All campuses: 55,043
Men: 26,890
Women: 28,153
Minorities (not including international students): 7,335
International students: 4,046
Undergraduate programs: More than 170 areas of study, 10,500 courses, and 19 colleges
Faculty and staff: 2,980 full-time faculty and more than 14,000 full-time support staff
Undergraduate student to faculty ratio: 13:1; 89% of freshman-level classes have 50 students or less; only 6% have more than 100 students
Class profile: Nearly 70% of our freshmen come from the top 25% of their high school classes; 35% come from the top 10%.
Tuition and fees: Our tuition is the third lowest in Ohio and among the lowest in the nation. Fees for 2001-02 (Columbus campus): Ohio residents, $4,788; nonresidents of Ohio, $13,554; more than half of our students receive scholarships or financial aid.
Size of Columbus campus: 1,705 acres
History
Founded in 1870, The Ohio State University is widely recognized as one of America's distinguished major universities. Since enrolling its first students in 1873, it has awarded more than 413,000 degrees. With a regular faculty of over 3,300, the nation's largest single-campus enrollment of some 54,000 students (60,000 on all campuses), and a comprehensive curriculum of more than 11,000 courses, Ohio State offers a learning environment few universities can match.

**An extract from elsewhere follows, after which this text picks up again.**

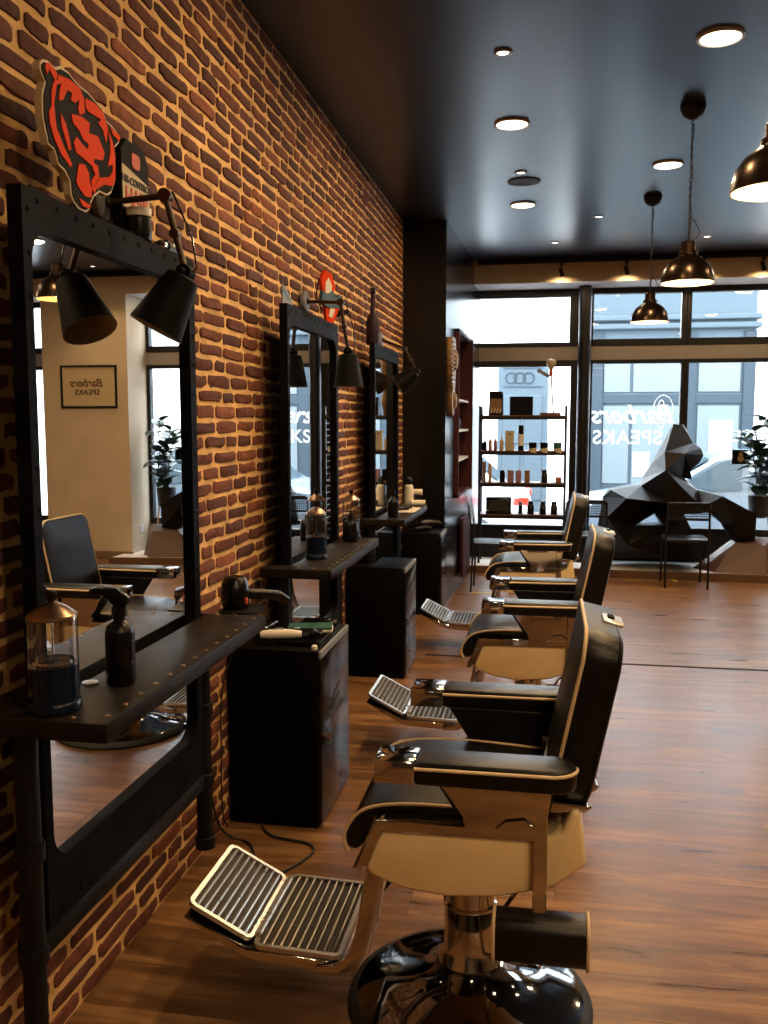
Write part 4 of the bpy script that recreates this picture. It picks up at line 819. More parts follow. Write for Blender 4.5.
def barber_chair(name, label, loc, grp):
    r = thing(name, label, 'barber chair', loc, 0, grp)
    # base
    b = MB(); b.lathe([(0.0, 0.0), (0.322, 0.0), (0.325, 0.010), (0.318, 0.022), (0.300, 0.030)], n=64, mi=1, caps=False)
    b.lathe([(0.300, 0.030), (0.285, 0.036), (0.22, 0.048), (0.15, 0.066), (0.105, 0.092), (0.088, 0.118), (0.0, 0.12)], n=64, mi=0, caps=False)
    b = b.build('base', ['chrome_dark', 'rubber'], r); b.location = (-0.025, 0, 0)
    c = MB(); c.lathe([(0.082, 0.115), (0.085, 0.13), (0.074, 0.15), (0.068, 0.16), (0.068, 0.27), (0.071, 0.275), (0.071, 0.285), (0.065, 0.29), (0.065, 0.44)], n=36, caps=False, c=(-0.025, 0, 0)); c.build('column', 'chrome', r)
    # cream shell
    s = MB(); prof = [(-0.262, .490), (-0.225, .573), (0.150, .578), (0.205, .600), (0.225, .655), (0.245, .655), (0.262, .530), (0.19, .468), (0.06, .430), (-0.06, .420), (-0.17, .430), (-0.25, .460)]
    s.prism(prof, -0.245, 0.245, 'y', 0, 0.014, 3); sh = s.build('shell', 'shell', r)
    # chrome band and front plate of the shell
    t = MB()
    for sy in (-1, 1):
        t.prism([(-0.285, .478), (-0.232, .602), (0.165, .606), (0.17, .578), (-0.215, .573), (-0.250, .485)], sy * 0.240, sy * 0.252, 'y', 0, 0.003, 1)
    t.prism([(-0.292, .470), (-0.238, .600), (-0.225, .596), (-0.272, .468)], -0.245, 0.245, 'y', 0, 0.003, 1); t.build('chrome_band', 'chrome', r)
    # seat cushion
    q = MB(); q.prism([(-0.285, .505), (-0.312, .512), (-0.315, .55), (-0.275, .610), (-0.20, .636), (-0.05, .643), (0.17, .630), (0.175, .604), (-0.22, .602), (-0.262, .53)], -0.225, 0.225, 'y', 0, 0.016, 3)
    q = q.build('seat', 'leather', r)
    for sy in (-1, 1):
        p = MB(); p.tube(curve_pts([(-0.305, sy * .225, .505), (-0.316, sy * .225, .545), (-0.278, sy * .226, .606), (-0.20, sy * .226, .632), (-0.05, sy * .226, .638), (0.16, sy * .226, .628)], 5), 0.0042, 8); p.build('piping', 'piping', q)
    # arms
    for sy in (-1, 1):
        yc = sy * 0.283; hw = 0.052
        a = MB(); a.prism(racetrack(-0.128, 0.235, yc, hw), 0.728, 0.782, 'z', 0, 0.012, 3); a = a.build('armrest', 'leather', r)
        pp = racetrack(-0.128, 0.235, yc, hw + 0.0015); m = MB(); m.tube([(u, w, 0.768 + 0.004 * math.sin(i * .5)) for i, (u, w) in enumerate(pp)], 0.0042, 8); m.build('piping', 'piping', a)
        k = MB(); k.bb((-0.222, yc - hw, 0.728), (-0.127, yc + hw, 0.782), 0, 0.004, 2); k.build('arm_cap', 'chrome', a)
        u = MB(); u.prism([(-0.10, .730), (-0.025, .625), (-0.02, .600), (0.165, .600), (0.185, .730)], sy * 0.238, sy * 0.254, 'y', 0, 0.003, 1)
        u.box((0.02, sy * 0.2565, .712), (0.13, 0.006, 0.010), None, 0, 0.002); u.prism([(0.05, .606), (0.075, .628), (0.12, .635), (0.155, .606)], sy * .254, sy * .262, 'y', 0, 0.002, 1)
        u.build('arm_support', 'chrome', r)
        v = MB(); v.prism([(-0.11, .732), (-0.04, .622), (0.17, .622), (0.20, .732)], sy * 0.228, sy * 0.2375, 'y', 0, 0.003, 1); v.build('side_panel', 'leather', r)
    # backrest, leaning back; u across, s up the back
    Hb = 0.415; TH = 0.095; WB = 0.222
    def P(y, s, d):
        # d: 0 front face .. 1 rear face
        x = 0.165 + 0.082 * max(0.0, s / Hb) ** 1.1 + 0.012 * math.sin(PI * s / Hb)
        z = 0.655 + s
        n = Vector((0.97, 0, -0.22)); p = Vector((x, y, z)) + n * (TH * d); return tuple(p)
    ring = rrect(2 * WB, Hb, 0.065, 6, 0, Hb / 2); n = len(ring); B_ = MB(); vs = []; fs = []
    levels = [(0.93, 0.0, -0.02), (0.985, 0.03, 0), (1.0, 0.10, 0), (1.0, 0.90, 0), (0.985, 0.97, 0), (0.95, 1.0, 0)]
    for sc, d, _ in levels:
        for (u, w) in ring: vs.append(P(u * (1 - (1 - sc) * 1.0), Hb / 2 + (w - Hb / 2) * sc, d))
    for L in range(len(levels) - 1):
        for i in range(n):
            j = (i + 1) % n; fs.append((L * n + i, L * n + j, (L + 1) * n + j, (L + 1) * n + i))
    # bulged front
    o = len(vs)
    for (u, w) in ring: vs.append(P(u * .6, Hb / 2 + (w - Hb / 2) * .6, -0.10))
    for i in range(n):
        j = (i + 1) % n; fs.append((o + i, o + j, j, i))
    fs.append(tuple(o + i for i in reversed(range(n)))); fs.append(tuple(5 * n + i for i in range(n)))
    B_.add(vs, fs, 0, True); B = B_.build('backrest', 'leather', r)
    m = MB(); m.tube([P(u * 1.004, Hb / 2 + (w - Hb / 2) * 1.004, 0.06) for u, w in ring], 0.0048, 8, 0, True); m.build('piping', 'piping', B)
    m = MB(); m.tube([P(u * 1.002, Hb / 2 + (w - Hb / 2) * 1.002, 0.90) for u, w in ring], 0.0026, 6, 0, True); m.build('rear_seam', 'leather', B)
    hp = MB(); top = Vector(P(0, Hb, 0.78)); nr = Matrix.Rotation(0.22, 3, 'Y')
    hp.box(tuple(top + Vector((0.004, 0, 0.0))), (0.052, 0.090, 0.012), nr, 0, 0.006, 3); hp.box(tuple(top + Vector((0.0, 0.0, 0.008))), (0.016, 0.034, 0.010), nr, 1, 0.002, 1); hp.build('headrest_socket', ['alu', 'slot'], B)
    k = MB(); k.prism([(0.17, .632), (0.285, .645), (0.295, .66), (0.28, .672), (0.17, .665)], -0.10, 0.10, 'y', 0, 0.004, 1)
    k.build('back_bracket', 'chrome', r)
    for sy in (-1, 1): k = MB(); k.prism([(0.155, .640), (0.26, .648), (0.272, .662), (0.155, .672)], sy * .205, sy * .228, 'y', 0, 0.004, 2); k.build('back_hinge', 'chrome', r)
    # hanging strap and pad on the near side
    k = MB(); k.bb((0.140, -0.270, 0.395), (0.172, -0.262, 0.715), 0, 0.002, 1); k.build('strap', 'chrome', r)
    pd = MB(); rr_ = rrect(0.095, 0.115, 0.038, 6, -0.262, 0.355); pd.prism(rr_, 0.050, 0.270, 'x', 0, 0.008, 3); pd = pd.build('hanging_pad', 'leather', r)
    for x in (0.053, 0.267):
        m = MB(); m.tube([(x, u, w) for u, w in rrect(0.097, 0.117, 0.038, 6, -0.262, 0.355)], 0.0042, 8, 0, True); m.build('piping', 'piping', pd)
    # lever
    l = MB(); l.tube([(0.055, -0.03, 0.27), (0.11, -0.12, 0.40), (0.16, -0.14, 0.44)], 0.006, 8, 0); l.tube([(0.19, -0.02, 0.36), (0.205, -0.02, 0.46)], 0.010, 10, 1); l.tube([(0.0, -0.02, 0.15), (0.10, -0.15, 0.215), (0.16, -0.19, 0.235)], 0.006, 8, 0); l.build('lever', ['chrome', 'plastic'], r)
    # footrest
    f = MB()
    for sy in (-1, 1):
        pts = [(-0.235, .455), (-0.262, .470), (-0.275, .40), (-0.292, .29), (-0.318, .215), (-0.345, .190), (-0.40, .180), (-0.40, .160), (-0.335, .163), (-0.29, .185), (-0.262, .225), (-0.238, .31), (-0.222, .42)]
        f.prism(list(reversed(pts)), sy * 0.165, sy * 0.205, 'y', 0, 0.004, 2)
    f.bb((-0.285, -0.17, .255), (-0.268, 0.17, .30), 0, .004, 1); f.build('footrest_bracket', 'chrome', r)
    g = MB(); g.prism([(-0.335, .155), (-0.56, .165), (-0.60, .175), (-0.755, .262), (-0.752, .27), (-0.585, .196), (-0.345, .188)], -0.185, 0.185, 'y', 0, 0.003, 1); ft = g.build('footrest', 'chrome', r)
    g = MB(); slatted(g, (-0.452, 0, 0.202), Matrix.Rotation(0.03, 3, 'Y'), 0.235, 0.375, 9, 0, 1, 2); g.build('lower_tread', ['alu', 'traybed', 'tray'], ft)
    g = MB(); slatted(g, (-0.665, 0, 0.250), Matrix.Rotation(0.47, 3, 'Y'), 0.195, 0.335, 8, 0, 1, 0); g.build('upper_tread', ['alu', 'traybed'], ft)
    g = MB(); g.bb((-0.575, -0.15, .205), (-0.555, 0.15, .222), 0, .004, 1); g.build('hinge', 'alu', ft)
    return r
CH = barber_chair('barber_chair', 'nearest black leather barber chair with cream shell and ribbed footrest', (1.045, 2.28, 0), 'barber chairs facing the mirrors')
dup(CH, (1.155, 4.13, 0), 0, 'second barber chair, between the nearest and the farthest one')
dup(CH, (1.125, 6.08, 0), 0, 'farthest barber chair, in front of the product rack')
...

Ohio State's roots go back to 1870, when the Ohio General Assembly established the Ohio Agricultural and Mechanical College. The new college was made possible through the provisions of the Morrill Act, commonly known as the Land Grant Act, which was signed into law by President Abraham Lincoln on July 2, 1862. It sought to make higher education available to all young people who had the desire and ability to profit from a college education. The legislation provided for the proceeds from the sale of public lands to be used by the states to finance colleges whose "leading object" was to "promote the liberal and practical education of the industrial classes," primarily in the areas of agriculture and mechanics. The act revolutionized the nation's approach to higher education, bringing a college degree within reach of all high school graduates.
Under the terms of the act, Congress granted the state of Ohio 630,000 acres of land that later sold on average for 54 cents an acre. On March 22, 1870, the General Assembly chartered the University with "An Act to Establish and Maintain an Agricultural and Mechanical College in Ohio." The land-grant sales financed the beginning of the University, and income from the resulting fund supported the institution without regular public appropriations for its first 20 years.